Mainly, because everybody else had already done Mars. I did not feel I could create a more beautiful or interesting Mars than Kim Stanley Robinson or Greg Bear had, so I turned my attention elsewhere. Now, Venus is an extremely hostile environment, and as such presents a lot of challenges for a science fiction author who wants to create life there. However, as I began to research it more thoroughly, I found myself intrigued by the possibilities the world offers.


Who are your SF heroes?
The hard part about questions like this is that SF covers such a broad spectrum. There are so many authors who are good at so many different things. I suppose if I was to have to pick a few, Ursula LeGuin would have to top the list. It was while reading her work that I decided I wanted to be an author. "The Ones Who Walk Away from Omelas," has got to be one of the greatest science fiction stories ever written.

I've also recently been rediscovering the works of Ray Bradbury. He is capable of combining language and images to create stories that stay with you across the years. Once you read "When Soft Rains Gently Fall," it does not leave you.

Octavia Butler, of course, is brilliant and disturbing. Mary Doria Russell's, The Sparrow is absolutely fascinating.

I'll have to add Terry Prachett to this list. I was introduced to his Discworld books when I was living in London in 1986, and I have been reading them avidly ever since. Oh, and for capturing the wonder and magic of fairy tales and turning that into fresh and modern stories, there is no one around to the Neil Gaiman.

Wow, this answer is getting fairly long, and it could get longer yet, so I think I'd better just move on.


What are you currently reading? listening to? watching?
Okay, let me check the stack beside my bed. At the moment, I'm reading a book about studying penguins in Antarctica, called Waiting to Fly and one about studying rain forest canopies called Life in the Tree Tops. I've got Laurell Hamilton's latest Anita Blake book, Obsidian Butterfly and Mary Doria Russell's Children of God. Along with that, I'm working my way through Jane Austen's Mansfield Park, and I'm planning on re- reading the Patrick O'Brien's Aubrey-Maturin books, or least some of them.

What's in the CD player right now?
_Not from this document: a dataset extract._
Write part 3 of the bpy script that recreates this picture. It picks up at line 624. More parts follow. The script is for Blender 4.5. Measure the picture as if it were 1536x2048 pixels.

I've just gotten a CD of Robert Service poems set to music by a folk singer named David Perry, and another of Rudyard Kipling by a duo called Barrands and Roberts. I've also picked up Fiona Apple's latest, and I've finally gotten the CD of Paul McCartney's Venus and Mars (how appropriate, do you think?).

As for watching, we just recently rented The Iron Giant, which is a magnificent animated movie, highly to be recommended. I've seen the new version of Mansfield Park, which, while it may not please Austen purists, I found to be a very good movie. I don't watch a whole lot of television, but I am absolutely addicted to Buffy the Vampire Slayer, and am enjoying the new series, Angel, a lot.


Where do your ideas come from? What do you use or do to jog your creative process?
My joking answer to this question is that I leave a bowl of milk out on the back porch every night for the Idea Fairy. In the morning, the milk is gone and there's a brand-new shiny idea by the bowl.

More seriously, the ideas come from current events, either in the news, or recent developments in science. They also come from my reading histories and biographies, and scientific memoirs. An idea can come from absolutely anywhere. Once, I got an idea for a short story during a Halloween concert while watching someone play the bones during the performance of Dance Macabre. Actually, after while, finding the ideas is the easy part. Sorting them through and turning them into stories, now, that's the hard work.

If I get blocked, it is generally because I don't know enough about some aspect of the story or the characters. The answer for this is generally more research, or making more background notes, so the place and person can be more fully realized inside my own mind.